_MATERIAL PROVIDED_.
++++++
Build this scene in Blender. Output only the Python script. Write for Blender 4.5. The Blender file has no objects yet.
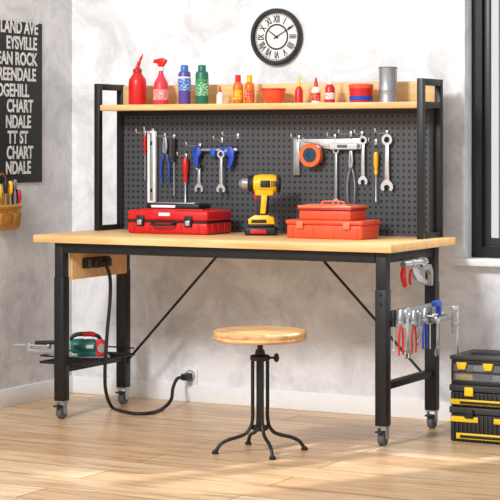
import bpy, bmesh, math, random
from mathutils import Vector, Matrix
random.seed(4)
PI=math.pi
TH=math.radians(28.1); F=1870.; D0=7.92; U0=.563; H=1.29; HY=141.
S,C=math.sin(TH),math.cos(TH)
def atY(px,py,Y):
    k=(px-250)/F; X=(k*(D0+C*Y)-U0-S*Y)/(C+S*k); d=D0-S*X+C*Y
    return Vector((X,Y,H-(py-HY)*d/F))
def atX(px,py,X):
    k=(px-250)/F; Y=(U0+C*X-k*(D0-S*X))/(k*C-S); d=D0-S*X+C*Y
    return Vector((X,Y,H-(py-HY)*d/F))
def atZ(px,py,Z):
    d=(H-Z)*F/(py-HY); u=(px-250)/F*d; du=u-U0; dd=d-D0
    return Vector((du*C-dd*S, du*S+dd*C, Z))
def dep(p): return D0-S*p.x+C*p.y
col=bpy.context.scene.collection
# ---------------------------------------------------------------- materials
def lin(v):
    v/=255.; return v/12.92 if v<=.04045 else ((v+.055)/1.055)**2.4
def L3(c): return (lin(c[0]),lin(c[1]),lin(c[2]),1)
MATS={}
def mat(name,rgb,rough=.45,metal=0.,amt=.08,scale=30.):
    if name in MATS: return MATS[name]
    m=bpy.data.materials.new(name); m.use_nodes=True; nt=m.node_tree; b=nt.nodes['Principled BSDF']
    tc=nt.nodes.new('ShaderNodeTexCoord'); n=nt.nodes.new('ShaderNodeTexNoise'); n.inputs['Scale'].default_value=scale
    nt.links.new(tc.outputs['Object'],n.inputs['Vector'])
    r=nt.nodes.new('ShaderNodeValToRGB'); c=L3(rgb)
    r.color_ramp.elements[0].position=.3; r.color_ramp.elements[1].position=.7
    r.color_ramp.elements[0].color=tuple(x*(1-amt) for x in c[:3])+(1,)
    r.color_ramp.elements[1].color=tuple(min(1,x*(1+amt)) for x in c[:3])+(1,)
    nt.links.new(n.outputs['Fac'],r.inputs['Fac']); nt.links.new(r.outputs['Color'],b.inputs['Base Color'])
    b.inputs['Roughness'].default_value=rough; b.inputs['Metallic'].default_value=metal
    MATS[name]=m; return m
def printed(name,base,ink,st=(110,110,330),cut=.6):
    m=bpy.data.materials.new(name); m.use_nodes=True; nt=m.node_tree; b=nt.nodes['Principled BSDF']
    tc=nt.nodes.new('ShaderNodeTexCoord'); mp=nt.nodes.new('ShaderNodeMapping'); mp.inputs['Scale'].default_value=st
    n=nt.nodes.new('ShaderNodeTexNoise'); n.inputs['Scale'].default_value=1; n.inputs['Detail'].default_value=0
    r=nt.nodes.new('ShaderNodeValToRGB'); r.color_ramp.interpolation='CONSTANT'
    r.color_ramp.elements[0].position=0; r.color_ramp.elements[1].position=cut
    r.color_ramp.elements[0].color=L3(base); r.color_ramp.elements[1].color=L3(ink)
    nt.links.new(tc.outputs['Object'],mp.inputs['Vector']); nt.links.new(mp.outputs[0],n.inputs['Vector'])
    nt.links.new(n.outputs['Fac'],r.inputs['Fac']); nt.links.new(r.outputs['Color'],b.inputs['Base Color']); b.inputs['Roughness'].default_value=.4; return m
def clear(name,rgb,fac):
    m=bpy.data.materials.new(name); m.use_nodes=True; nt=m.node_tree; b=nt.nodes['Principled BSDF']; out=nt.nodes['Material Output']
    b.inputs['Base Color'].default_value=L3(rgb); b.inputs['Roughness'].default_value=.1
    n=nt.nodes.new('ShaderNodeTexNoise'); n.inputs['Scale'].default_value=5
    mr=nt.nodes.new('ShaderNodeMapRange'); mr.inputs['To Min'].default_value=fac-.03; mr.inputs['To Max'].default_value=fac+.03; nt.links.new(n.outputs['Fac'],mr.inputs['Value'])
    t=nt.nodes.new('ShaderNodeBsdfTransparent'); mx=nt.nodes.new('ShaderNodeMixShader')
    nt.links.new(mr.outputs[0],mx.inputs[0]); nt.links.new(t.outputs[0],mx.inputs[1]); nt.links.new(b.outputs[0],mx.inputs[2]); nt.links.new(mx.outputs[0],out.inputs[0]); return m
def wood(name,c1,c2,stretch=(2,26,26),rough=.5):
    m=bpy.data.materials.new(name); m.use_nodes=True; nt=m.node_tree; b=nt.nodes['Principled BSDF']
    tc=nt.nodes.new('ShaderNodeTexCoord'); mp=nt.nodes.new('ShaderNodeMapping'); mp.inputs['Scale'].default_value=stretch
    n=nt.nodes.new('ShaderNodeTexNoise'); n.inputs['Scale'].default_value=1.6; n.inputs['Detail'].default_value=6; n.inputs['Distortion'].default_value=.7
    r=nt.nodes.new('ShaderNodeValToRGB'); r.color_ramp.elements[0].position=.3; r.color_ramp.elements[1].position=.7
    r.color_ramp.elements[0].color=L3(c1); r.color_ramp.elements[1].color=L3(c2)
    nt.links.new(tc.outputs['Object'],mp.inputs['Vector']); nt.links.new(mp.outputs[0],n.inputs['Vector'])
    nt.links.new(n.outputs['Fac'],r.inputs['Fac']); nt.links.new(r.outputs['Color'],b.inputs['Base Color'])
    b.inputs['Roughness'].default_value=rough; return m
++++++
_PROBLEM STATEMENT_. Leave out the pictures and give the listing above again exactly.

_EXERCISE ANSWER_.
Build this scene in Blender. Output only the Python script. Write for Blender 4.5. The Blender file has no objects yet.
import bpy, bmesh, math, random
from mathutils import Vector, Matrix
random.seed(4)
PI=math.pi
TH=math.radians(28.1); F=1870.; D0=7.92; U0=.563; H=1.29; HY=141.
S,C=math.sin(TH),math.cos(TH)
def atY(px,py,Y):
    k=(px-250)/F; X=(k*(D0+C*Y)-U0-S*Y)/(C+S*k); d=D0-S*X+C*Y
    return Vector((X,Y,H-(py-HY)*d/F))
def atX(px,py,X):
    k=(px-250)/F; Y=(U0+C*X-k*(D0-S*X))/(k*C-S); d=D0-S*X+C*Y
    return Vector((X,Y,H-(py-HY)*d/F))
def atZ(px,py,Z):
    d=(H-Z)*F/(py-HY); u=(px-250)/F*d; du=u-U0; dd=d-D0
    return Vector((du*C-dd*S, du*S+dd*C, Z))
def dep(p): return D0-S*p.x+C*p.y
col=bpy.context.scene.collection
# ---------------------------------------------------------------- materials
def lin(v):
    v/=255.; return v/12.92 if v<=.04045 else ((v+.055)/1.055)**2.4
def L3(c): return (lin(c[0]),lin(c[1]),lin(c[2]),1)
MATS={}
def mat(name,rgb,rough=.45,metal=0.,amt=.08,scale=30.):
    if name in MATS: return MATS[name]
    m=bpy.data.materials.new(name); m.use_nodes=True; nt=m.node_tree; b=nt.nodes['Principled BSDF']
    tc=nt.nodes.new('ShaderNodeTexCoord'); n=nt.nodes.new('ShaderNodeTexNoise'); n.inputs['Scale'].default_value=scale
    nt.links.new(tc.outputs['Object'],n.inputs['Vector'])
    r=nt.nodes.new('ShaderNodeValToRGB'); c=L3(rgb)
    r.color_ramp.elements[0].position=.3; r.color_ramp.elements[1].position=.7
    r.color_ramp.elements[0].color=tuple(x*(1-amt) for x in c[:3])+(1,)
    r.color_ramp.elements[1].color=tuple(min(1,x*(1+amt)) for x in c[:3])+(1,)
    nt.links.new(n.outputs['Fac'],r.inputs['Fac']); nt.links.new(r.outputs['Color'],b.inputs['Base Color'])
    b.inputs['Roughness'].default_value=rough; b.inputs['Metallic'].default_value=metal
    MATS[name]=m; return m
def printed(name,base,ink,st=(110,110,330),cut=.6):
    m=bpy.data.materials.new(name); m.use_nodes=True; nt=m.node_tree; b=nt.nodes['Principled BSDF']
    tc=nt.nodes.new('ShaderNodeTexCoord'); mp=nt.nodes.new('ShaderNodeMapping'); mp.inputs['Scale'].default_value=st
    n=nt.nodes.new('ShaderNodeTexNoise'); n.inputs['Scale'].default_value=1; n.inputs['Detail'].default_value=0
    r=nt.nodes.new('ShaderNodeValToRGB'); r.color_ramp.interpolation='CONSTANT'
    r.color_ramp.elements[0].position=0; r.color_ramp.elements[1].position=cut
    r.color_ramp.elements[0].color=L3(base); r.color_ramp.elements[1].color=L3(ink)
    nt.links.new(tc.outputs['Object'],mp.inputs['Vector']); nt.links.new(mp.outputs[0],n.inputs['Vector'])
    nt.links.new(n.outputs['Fac'],r.inputs['Fac']); nt.links.new(r.outputs['Color'],b.inputs['Base Color']); b.inputs['Roughness'].default_value=.4; return m
def clear(name,rgb,fac):
    m=bpy.data.materials.new(name); m.use_nodes=True; nt=m.node_tree; b=nt.nodes['Principled BSDF']; out=nt.nodes['Material Output']
    b.inputs['Base Color'].default_value=L3(rgb); b.inputs['Roughness'].default_value=.1
    n=nt.nodes.new('ShaderNodeTexNoise'); n.inputs['Scale'].default_value=5
    mr=nt.nodes.new('ShaderNodeMapRange'); mr.inputs['To Min'].default_value=fac-.03; mr.inputs['To Max'].default_value=fac+.03; nt.links.new(n.outputs['Fac'],mr.inputs['Value'])
    t=nt.nodes.new('ShaderNodeBsdfTransparent'); mx=nt.nodes.new('ShaderNodeMixShader')
    nt.links.new(mr.outputs[0],mx.inputs[0]); nt.links.new(t.outputs[0],mx.inputs[1]); nt.links.new(b.outputs[0],mx.inputs[2]); nt.links.new(mx.outputs[0],out.inputs[0]); return m
def wood(name,c1,c2,stretch=(2,26,26),rough=.5):
    m=bpy.data.materials.new(name); m.use_nodes=True; nt=m.node_tree; b=nt.nodes['Principled BSDF']
    tc=nt.nodes.new('ShaderNodeTexCoord'); mp=nt.nodes.new('ShaderNodeMapping'); mp.inputs['Scale'].default_value=stretch
    n=nt.nodes.new('ShaderNodeTexNoise'); n.inputs['Scale'].default_value=1.6; n.inputs['Detail'].default_value=6; n.inputs['Distortion'].default_value=.7
    r=nt.nodes.new('ShaderNodeValToRGB'); r.color_ramp.elements[0].position=.3; r.color_ramp.elements[1].position=.7
    r.color_ramp.elements[0].color=L3(c1); r.color_ramp.elements[1].color=L3(c2)
    nt.links.new(tc.outputs['Object'],mp.inputs['Vector']); nt.links.new(mp.outputs[0],n.inputs['Vector'])
    nt.links.new(n.outputs['Fac'],r.inputs['Fac']); nt.links.new(r.outputs['Color'],b.inputs['Base Color'])
    b.inputs['Roughness'].default_value=rough; return m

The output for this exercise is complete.